The historic low of 43 per cent in Linggiu’s 20-year history is due to low rainfall over its catchment area in the past year, said Mr Masagos, whose trip to Linggiu comes only three months after his predecessor Vivian Balakrishnan visited the reservoir with reporters.

The reservoir, near Kota Tinggi, helps prevent saltwater intrusion from the sea into Johor River when it releases water. Saltwater cannot be treated by the water plant further downstream from the reservoir, and Johor River supplies up to 60 per cent of Singapore’s daily water needs. Singapore is allowed to draw up to 250 million gallons per day from the river.

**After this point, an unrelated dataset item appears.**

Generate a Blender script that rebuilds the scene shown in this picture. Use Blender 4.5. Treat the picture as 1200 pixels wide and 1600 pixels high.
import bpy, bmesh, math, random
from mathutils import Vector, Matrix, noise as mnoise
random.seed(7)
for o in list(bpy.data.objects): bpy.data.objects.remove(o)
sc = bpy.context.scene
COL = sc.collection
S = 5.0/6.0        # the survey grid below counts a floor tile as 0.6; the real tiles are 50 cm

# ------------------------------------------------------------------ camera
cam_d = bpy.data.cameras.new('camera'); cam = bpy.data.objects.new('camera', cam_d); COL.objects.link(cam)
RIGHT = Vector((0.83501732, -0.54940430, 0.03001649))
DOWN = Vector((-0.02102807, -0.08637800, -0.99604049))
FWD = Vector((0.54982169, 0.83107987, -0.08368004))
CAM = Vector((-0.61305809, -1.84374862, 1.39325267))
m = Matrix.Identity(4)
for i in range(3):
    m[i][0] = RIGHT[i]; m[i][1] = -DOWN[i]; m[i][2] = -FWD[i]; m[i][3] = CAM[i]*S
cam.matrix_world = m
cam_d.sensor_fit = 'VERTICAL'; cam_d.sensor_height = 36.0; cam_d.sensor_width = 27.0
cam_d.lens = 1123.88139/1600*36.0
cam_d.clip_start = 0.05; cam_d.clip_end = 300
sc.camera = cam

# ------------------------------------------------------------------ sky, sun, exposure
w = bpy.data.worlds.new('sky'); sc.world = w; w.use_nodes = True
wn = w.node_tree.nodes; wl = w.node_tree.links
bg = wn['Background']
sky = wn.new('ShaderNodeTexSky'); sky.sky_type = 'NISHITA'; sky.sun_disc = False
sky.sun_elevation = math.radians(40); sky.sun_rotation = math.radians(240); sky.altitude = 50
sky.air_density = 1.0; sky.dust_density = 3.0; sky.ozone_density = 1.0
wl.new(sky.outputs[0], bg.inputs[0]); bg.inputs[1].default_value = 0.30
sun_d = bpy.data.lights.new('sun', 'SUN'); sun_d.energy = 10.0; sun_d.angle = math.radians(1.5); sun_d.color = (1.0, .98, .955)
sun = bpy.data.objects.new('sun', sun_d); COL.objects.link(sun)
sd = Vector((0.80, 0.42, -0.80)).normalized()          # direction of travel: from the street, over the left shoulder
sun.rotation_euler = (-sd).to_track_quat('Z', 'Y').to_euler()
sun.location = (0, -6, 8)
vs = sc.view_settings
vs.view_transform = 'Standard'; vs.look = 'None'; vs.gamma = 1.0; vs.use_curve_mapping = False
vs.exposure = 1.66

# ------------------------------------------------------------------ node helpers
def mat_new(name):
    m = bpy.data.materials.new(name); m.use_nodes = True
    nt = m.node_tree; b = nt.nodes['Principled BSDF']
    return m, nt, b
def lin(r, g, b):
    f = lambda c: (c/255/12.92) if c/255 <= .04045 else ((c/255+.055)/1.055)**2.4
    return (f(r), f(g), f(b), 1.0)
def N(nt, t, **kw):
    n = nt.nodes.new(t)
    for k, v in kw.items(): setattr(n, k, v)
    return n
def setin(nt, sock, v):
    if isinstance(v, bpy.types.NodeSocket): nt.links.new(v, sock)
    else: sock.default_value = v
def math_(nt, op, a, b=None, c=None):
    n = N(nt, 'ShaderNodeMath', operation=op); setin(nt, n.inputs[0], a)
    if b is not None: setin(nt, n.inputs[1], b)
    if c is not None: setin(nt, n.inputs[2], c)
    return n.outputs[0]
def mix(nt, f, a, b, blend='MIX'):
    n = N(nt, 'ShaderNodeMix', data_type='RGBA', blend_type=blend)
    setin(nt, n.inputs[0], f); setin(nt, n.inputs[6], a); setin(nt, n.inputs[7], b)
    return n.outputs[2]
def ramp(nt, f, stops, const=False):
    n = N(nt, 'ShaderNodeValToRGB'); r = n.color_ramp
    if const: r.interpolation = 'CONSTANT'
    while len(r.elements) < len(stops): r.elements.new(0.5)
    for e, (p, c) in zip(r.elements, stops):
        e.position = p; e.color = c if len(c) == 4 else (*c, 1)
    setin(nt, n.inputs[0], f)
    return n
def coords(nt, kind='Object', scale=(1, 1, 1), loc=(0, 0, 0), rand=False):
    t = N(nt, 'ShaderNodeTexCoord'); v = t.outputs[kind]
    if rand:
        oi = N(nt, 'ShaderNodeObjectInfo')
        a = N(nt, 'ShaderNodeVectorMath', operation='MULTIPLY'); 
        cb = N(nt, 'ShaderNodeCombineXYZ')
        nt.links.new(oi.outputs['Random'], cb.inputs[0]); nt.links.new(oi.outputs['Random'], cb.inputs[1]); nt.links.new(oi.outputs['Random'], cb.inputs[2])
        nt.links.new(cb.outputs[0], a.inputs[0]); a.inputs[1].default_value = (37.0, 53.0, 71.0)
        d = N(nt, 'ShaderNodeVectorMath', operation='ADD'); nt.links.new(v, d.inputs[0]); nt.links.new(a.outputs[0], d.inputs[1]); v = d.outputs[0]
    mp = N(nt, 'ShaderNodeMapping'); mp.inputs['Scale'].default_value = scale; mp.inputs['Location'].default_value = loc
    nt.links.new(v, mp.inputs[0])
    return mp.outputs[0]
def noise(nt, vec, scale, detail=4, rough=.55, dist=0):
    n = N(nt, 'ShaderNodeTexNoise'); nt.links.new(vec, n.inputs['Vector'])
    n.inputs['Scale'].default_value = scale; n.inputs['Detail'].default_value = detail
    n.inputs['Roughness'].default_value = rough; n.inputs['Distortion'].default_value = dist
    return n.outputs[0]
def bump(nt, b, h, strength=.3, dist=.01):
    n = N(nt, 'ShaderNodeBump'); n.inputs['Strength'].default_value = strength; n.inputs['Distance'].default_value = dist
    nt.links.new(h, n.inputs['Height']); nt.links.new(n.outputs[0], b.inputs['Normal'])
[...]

In the first 10 months of the year, national water agency PUB has been temporarily unable to draw water from the Johor River on about 100 occasions, due to saltwater intrusion caused by tide levels, said a spokesperson.

Mr Masagos was hopeful that more rain would fall over Linggiu Reservoir’s catchment area, with the Northeast Monsoon expected sometime next month. He has asked PUB to provide another update on the situation when the monsoon sets in, he said.

For now, no water restrictions or water rationing is necessary, said the PUB. Besides importing from Johor, Singapore also gets its water from NEWater, desalination and local catchment areas. The Linggiu Reservoir is built and operated by Singapore but owned by the State of Johor.

When asked, PUB said it is still supplying more potable water to Johor at the state authorities’ request. Singapore is supplying up to 22 million gallons of potable water per day — 5 to 6 million more than before — amid dry weather that has affected the water supply of Johor, which has had to conduct water rationing. PUB had announced on Aug 20 that it was temporarily supplying more potable water to Johor, from the Johor River Waterworks it operates.